2 thoughts on “Finally a real winter adventure

  1. Hello, I´m planning something similar this winter. Therefore I have some questions:

    1) Is it better to start in Kvikkjokk going to Abisko or going from north to south?
    2) I plan to start 21.3 and finish at 4.4 – besides it will be a challenge to cross it in such a short period do you think we can do it, or later will be better? I prefer a clear sky and cold than the warm and overcastcast sky.
    3) How are the crowds on the route? Do we need to pre-book the huts, or we will find a place inside without pre-booking?

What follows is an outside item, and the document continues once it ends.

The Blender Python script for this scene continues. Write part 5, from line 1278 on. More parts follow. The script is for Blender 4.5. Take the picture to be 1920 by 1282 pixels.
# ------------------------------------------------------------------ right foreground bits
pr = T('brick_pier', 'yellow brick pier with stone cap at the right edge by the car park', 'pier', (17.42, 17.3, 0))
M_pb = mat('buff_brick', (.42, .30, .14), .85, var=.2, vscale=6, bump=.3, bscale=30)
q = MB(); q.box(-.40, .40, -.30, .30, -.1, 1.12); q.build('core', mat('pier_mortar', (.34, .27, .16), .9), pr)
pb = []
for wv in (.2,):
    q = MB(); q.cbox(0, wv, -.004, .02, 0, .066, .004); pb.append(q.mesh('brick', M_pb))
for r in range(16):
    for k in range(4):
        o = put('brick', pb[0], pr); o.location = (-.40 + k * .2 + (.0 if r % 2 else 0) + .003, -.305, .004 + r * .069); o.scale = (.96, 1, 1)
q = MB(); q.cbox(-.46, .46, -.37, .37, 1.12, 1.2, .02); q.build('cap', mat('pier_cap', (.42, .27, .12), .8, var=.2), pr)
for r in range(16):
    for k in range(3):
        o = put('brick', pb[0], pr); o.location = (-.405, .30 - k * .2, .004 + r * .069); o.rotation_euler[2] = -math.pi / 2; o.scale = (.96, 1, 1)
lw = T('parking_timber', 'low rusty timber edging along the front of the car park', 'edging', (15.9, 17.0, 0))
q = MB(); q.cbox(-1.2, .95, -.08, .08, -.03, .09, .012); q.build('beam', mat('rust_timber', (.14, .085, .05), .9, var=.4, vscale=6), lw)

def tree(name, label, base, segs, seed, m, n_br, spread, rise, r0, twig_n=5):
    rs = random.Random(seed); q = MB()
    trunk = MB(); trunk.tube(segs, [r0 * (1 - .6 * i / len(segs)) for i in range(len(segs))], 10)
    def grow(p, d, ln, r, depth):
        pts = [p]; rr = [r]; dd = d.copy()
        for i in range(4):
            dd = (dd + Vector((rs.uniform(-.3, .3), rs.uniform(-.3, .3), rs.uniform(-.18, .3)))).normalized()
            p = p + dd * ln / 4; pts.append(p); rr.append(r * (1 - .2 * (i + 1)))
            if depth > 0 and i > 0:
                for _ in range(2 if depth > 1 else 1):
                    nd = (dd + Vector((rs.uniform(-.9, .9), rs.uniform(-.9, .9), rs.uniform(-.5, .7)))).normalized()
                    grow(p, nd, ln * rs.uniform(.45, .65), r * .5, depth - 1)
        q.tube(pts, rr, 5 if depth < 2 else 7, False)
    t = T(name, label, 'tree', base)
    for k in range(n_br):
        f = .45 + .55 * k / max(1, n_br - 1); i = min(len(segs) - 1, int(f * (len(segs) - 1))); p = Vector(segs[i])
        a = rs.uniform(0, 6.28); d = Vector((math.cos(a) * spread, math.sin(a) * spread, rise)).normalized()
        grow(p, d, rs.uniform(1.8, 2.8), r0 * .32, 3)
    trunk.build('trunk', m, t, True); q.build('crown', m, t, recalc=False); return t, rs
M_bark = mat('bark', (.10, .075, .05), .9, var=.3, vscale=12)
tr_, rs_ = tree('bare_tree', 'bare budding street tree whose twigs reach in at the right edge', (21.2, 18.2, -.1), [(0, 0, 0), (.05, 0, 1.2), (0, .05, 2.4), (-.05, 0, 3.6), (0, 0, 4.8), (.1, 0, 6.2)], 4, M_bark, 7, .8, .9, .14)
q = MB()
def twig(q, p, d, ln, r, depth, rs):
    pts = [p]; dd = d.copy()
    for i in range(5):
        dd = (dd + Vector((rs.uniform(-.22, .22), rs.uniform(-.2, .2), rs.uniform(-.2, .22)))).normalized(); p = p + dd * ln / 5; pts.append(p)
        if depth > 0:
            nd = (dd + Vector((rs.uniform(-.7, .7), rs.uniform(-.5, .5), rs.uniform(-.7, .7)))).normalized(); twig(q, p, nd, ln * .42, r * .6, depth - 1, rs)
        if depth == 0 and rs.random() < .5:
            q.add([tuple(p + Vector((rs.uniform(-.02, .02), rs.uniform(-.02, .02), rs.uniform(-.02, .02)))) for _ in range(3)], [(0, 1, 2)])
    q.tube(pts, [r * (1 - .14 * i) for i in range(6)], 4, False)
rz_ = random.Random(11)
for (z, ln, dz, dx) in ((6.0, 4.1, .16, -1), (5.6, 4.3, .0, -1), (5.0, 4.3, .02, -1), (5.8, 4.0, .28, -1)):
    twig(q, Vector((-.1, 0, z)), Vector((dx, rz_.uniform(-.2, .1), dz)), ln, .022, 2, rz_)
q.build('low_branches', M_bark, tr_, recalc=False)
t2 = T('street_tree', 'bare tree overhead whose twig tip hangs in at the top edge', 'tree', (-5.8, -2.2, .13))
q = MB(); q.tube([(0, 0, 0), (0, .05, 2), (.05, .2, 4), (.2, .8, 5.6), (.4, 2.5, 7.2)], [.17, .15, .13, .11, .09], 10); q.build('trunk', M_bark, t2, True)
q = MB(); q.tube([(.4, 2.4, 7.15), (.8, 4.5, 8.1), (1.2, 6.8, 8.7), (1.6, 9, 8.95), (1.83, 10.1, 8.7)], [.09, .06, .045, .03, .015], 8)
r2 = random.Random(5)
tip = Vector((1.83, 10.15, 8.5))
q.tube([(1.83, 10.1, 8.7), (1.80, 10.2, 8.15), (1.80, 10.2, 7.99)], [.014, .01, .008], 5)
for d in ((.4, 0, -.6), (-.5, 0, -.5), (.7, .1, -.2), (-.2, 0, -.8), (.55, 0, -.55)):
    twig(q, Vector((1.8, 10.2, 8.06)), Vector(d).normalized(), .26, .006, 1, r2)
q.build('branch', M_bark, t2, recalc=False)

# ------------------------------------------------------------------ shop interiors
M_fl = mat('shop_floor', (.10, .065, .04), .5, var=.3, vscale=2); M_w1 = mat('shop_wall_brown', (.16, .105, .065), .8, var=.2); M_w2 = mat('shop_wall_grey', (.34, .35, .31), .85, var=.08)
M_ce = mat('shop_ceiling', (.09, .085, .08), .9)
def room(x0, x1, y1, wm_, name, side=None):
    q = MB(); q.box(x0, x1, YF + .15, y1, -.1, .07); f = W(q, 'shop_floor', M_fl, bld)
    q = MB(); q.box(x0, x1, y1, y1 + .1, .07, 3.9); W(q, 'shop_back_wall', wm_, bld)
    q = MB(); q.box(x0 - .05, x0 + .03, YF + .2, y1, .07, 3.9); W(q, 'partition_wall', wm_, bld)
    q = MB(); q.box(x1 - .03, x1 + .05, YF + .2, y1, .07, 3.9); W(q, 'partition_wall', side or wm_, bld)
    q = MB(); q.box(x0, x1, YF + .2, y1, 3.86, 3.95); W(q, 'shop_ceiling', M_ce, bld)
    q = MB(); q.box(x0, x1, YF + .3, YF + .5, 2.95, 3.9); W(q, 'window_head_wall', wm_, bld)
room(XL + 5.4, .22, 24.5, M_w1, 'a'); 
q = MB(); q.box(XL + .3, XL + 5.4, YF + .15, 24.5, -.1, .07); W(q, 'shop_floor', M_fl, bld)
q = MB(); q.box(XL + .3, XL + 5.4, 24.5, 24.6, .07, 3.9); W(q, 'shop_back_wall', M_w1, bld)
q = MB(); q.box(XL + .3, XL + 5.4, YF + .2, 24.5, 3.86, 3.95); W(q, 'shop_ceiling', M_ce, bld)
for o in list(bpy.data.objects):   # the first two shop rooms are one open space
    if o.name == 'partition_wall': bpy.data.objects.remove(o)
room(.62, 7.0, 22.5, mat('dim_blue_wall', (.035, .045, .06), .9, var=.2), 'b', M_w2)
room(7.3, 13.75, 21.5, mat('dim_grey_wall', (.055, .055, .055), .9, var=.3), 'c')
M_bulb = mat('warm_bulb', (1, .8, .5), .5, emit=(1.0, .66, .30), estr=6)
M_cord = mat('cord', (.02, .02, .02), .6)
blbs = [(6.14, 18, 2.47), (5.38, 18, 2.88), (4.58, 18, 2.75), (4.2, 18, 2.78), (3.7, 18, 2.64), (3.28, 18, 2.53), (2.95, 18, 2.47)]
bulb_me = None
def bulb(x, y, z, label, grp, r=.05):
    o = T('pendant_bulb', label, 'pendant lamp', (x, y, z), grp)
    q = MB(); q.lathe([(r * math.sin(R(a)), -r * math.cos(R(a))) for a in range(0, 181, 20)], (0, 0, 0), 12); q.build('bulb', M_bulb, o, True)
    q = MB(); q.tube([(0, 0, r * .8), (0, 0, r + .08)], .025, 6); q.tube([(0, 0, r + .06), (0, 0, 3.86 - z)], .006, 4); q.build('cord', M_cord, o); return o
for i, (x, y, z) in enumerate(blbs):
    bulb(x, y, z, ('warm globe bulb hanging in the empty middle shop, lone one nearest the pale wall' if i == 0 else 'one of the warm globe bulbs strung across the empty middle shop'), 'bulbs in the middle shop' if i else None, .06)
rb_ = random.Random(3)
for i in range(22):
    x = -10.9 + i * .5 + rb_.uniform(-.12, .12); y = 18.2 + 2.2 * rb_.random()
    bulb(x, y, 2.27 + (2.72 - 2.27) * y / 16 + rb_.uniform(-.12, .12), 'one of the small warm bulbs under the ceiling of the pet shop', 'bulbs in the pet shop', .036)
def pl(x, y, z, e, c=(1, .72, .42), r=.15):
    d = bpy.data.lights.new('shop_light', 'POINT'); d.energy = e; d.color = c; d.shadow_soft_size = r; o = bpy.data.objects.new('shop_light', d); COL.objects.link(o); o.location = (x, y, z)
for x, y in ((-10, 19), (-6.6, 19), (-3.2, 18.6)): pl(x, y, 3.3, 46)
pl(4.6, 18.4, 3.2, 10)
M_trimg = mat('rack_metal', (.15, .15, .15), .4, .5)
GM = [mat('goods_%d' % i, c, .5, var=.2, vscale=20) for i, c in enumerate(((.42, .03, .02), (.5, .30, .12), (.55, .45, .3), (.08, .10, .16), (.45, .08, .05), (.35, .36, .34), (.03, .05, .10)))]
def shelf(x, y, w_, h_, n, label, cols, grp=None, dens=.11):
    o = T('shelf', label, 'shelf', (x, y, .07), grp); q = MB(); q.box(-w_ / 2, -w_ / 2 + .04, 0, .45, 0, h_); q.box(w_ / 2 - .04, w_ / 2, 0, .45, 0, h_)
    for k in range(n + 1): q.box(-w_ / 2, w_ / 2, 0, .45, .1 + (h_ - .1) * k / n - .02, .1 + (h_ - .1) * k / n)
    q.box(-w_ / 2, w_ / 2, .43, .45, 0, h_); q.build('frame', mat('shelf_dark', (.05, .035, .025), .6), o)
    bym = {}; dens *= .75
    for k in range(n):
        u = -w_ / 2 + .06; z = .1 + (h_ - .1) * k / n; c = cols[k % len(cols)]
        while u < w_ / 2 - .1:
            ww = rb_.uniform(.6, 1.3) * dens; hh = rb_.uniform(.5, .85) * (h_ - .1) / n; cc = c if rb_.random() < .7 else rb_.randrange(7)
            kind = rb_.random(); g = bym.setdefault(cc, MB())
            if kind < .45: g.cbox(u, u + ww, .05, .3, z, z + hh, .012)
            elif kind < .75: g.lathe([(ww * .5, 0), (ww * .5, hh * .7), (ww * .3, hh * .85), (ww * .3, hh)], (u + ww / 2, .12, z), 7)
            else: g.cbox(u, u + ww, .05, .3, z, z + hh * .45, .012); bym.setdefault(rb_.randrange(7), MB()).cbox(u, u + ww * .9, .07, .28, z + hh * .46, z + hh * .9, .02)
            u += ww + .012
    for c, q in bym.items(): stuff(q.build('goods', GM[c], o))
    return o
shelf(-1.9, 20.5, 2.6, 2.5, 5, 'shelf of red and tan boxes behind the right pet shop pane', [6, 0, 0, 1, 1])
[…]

    I´d appreciate if you give me any tips and details.
    Thank You


  2. This is a great trip report.

    I am planning a smaller version of your trip next march as a first experience of arctic winter travel. Many people I meet recommend and say its better than the summer. I have been summer hiking in the same region several times.

    This year, in mid March, I plan a short snow shoe, pulk trip, over three or four days crossing the lake from Ritsem and making a loop including the first part of the padjelanta trail, using a pulk, snow shoes. winter tent and very warm sleeping bag. All small distances as its my first time to use such gear, though I have some past mountaineering experience. Maybe the following year I will try something more ambitious like yourself.

    I was planning to drive to Ristem and leave my car by the STF hut ( i presume its closed), then hike accross the lake.

    Could I ask if you know if the road to Ritsem is normally kept open though March ?

    Also I see that you took a skidoo across the lake rather than hiking. Were you able to arrange that on the spot ? I suppose as a fall back, I can just cross on foot.